=== TASK STATEMENT ===
Extract the lines from the start through the line that holds "COL = scene.collection", both included, omitting all images.

=== DATA PROVIDED ===
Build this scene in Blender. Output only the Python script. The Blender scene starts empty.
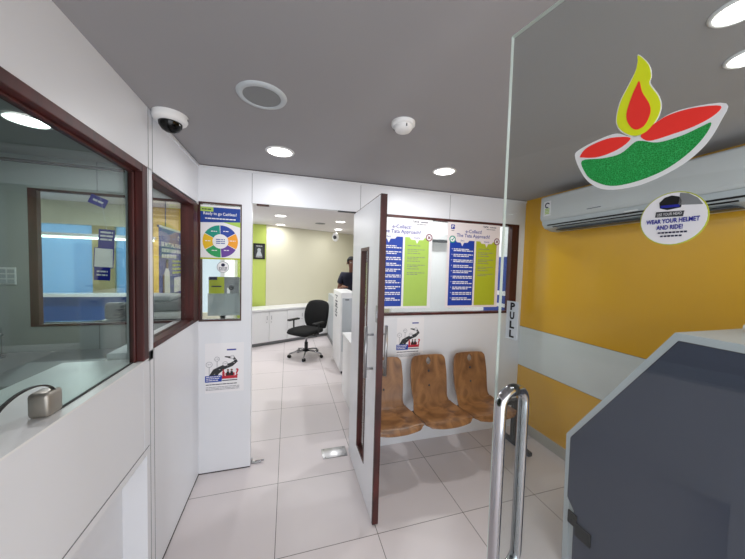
import bpy, bmesh, math, random
from mathutils import Vector, Matrix
random.seed(7)
PI = math.pi
scene = bpy.context.scene
COL = scene.collection

# ------------------------------------------------------------------ camera
cd = bpy.data.cameras.new('camera'); cam = bpy.data.objects.new('camera', cd); COL.objects.link(cam)
R3 = [[0.95873538, 0.01335112, 0.2839863], [-0.2829642, -0.05190468, 0.95772499], [0.02752692, -0.99856279, -0.04598496]]
mw = Matrix.Identity(4)
for i in range(3):
    mw[i][0] = R3[i][0]; mw[i][1] = -R3[i][1]; mw[i][2] = -R3[i][2]
mw[0][3], mw[1][3], mw[2][3] = 0, 0, 1.635
cam.matrix_world = mw
cd.sensor_width = 36; cd.lens = 286 / 745 * 36; cd.clip_start = 0.02
scene.camera = cam
# ------------------------------------------------------------------ world, daylight, exposure
w = bpy.data.worlds.new('sky'); scene.world = w; w.use_nodes = True
w.node_tree.nodes['Background'].inputs[0].default_value = (0.80, 0.90, 1.0, 1)
w.node_tree.nodes['Background'].inputs[1].default_value = 1.0
scene.view_settings.view_transform = 'Standard'; scene.view_settings.look = 'None'
scene.view_settings.gamma = 1; scene.view_settings.use_curve_mapping = False
scene.view_settings.exposure = 0.0

def area_light(name, loc, rot, sx, sy, power, color=(1, 1, 1), shape='RECTANGLE', parent=None, spread=PI):
    l = bpy.data.lights.new(name, 'AREA'); l.shape = shape; l.size = sx
    if shape == 'RECTANGLE': l.size_y = sy
    l.energy = power; l.color = color; l.spread = spread
    o = bpy.data.objects.new(name, l); COL.objects.link(o); o.location = loc; o.rotation_euler = rot
    if parent: o.parent = parent
    return o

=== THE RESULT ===
Build this scene in Blender. Output only the Python script. The Blender scene starts empty.
import bpy, bmesh, math, random
from mathutils import Vector, Matrix
random.seed(7)
PI = math.pi
scene = bpy.context.scene
COL = scene.collection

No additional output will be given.